Economically, pearl sand offers significant advantages over chromite sand. As shown in Table 3, for a 1-ton track shoe, pearl sand reduces material usage by 80 kg due to its lower bulk density. With chromite sand priced at 4580 yuan/t and pearl sand at 3850 yuan/t, the cost savings per casting are substantial. Additionally, the spherical shape of pearl sand reduces resin and hardener consumption in core making, as detailed in Table 4. The resin usage for pearl sand is 1.1% of sand weight, compared to 1.73% for chromite sand, further lowering costs. Overall, as summarized in Table 5, substituting chromite sand with pearl sand saves approximately 592 yuan per track shoe casting, making it a viable option for high-volume production of high manganese steel castings.
| Sand Type | Unit Price (yuan/t) | Sand Used per Casting (kg) | Total Cost (yuan) |
|---|---|---|---|
| Chromite Sand | 4580 | 350 | 1603 |
| Pearl Sand | 3850 | 270 | 1040 |
| Difference | – | -80 | 563 |
| Sand Type | Resin (% of sand) | Hardener (% of resin) | Resin Used (kg) | Hardener Used (kg) | Resin Cost (yuan/kg) | Hardener Cost (yuan/kg) | Total Cost (yuan) |
|---|---|---|---|---|---|---|---|
| Chromite Sand | 1.73 | 25 | 6.06 | 1.2 | 7 | 12 | 57 |
| Pearl Sand | 1.1 | 25 | 2.97 | 0.59 | 7 | 12 | 28 |
| Difference | -0.63 | 0 | -3.09 | -0.61 | 0 | 0 | 29 |
| Cost Component | Chromite Sand (yuan) | Pearl Sand (yuan) | Savings (yuan) |
|---|---|---|---|
| Sand Cost | 1603 | 1040 | 563 |
| Resin/Hardener Cost | 57 | 28 | 29 |
| Total Cost | 1660 | 1068 | 592 |
In conclusion, pearl sand is an effective and economical alternative to chromite sand for core making in high manganese steel castings, particularly for components with thermal sections below 100 mm.

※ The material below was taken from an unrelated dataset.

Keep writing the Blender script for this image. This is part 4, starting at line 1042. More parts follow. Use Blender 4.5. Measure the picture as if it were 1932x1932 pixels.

Its neutral chemical properties, spherical particle shape, and lower cost contribute to reduced sand burning and overall production expenses. For high manganese steel castings like track shoes, the savings can be significant, enhancing competitiveness in the market. Further research is needed to optimize its use in larger thermal sections, but current results support its adoption in industrial applications. This study underscores the potential of pearl sand to address longstanding challenges in high manganese steel casting production, aligning with the industry’s goal of cost reduction without compromising quality.
The application of pearl sand in high manganese steel castings not only mitigates sand burning but also promotes sustainability by utilizing domestically available bauxite resources. As the demand for durable components like track shoes and bucket teeth grows, innovations in core sand materials will continue to drive advancements in high manganese steel casting technology. We recommend further trials on other high manganese steel casting types to expand the applicability of pearl sand, ensuring its role in future foundry practices.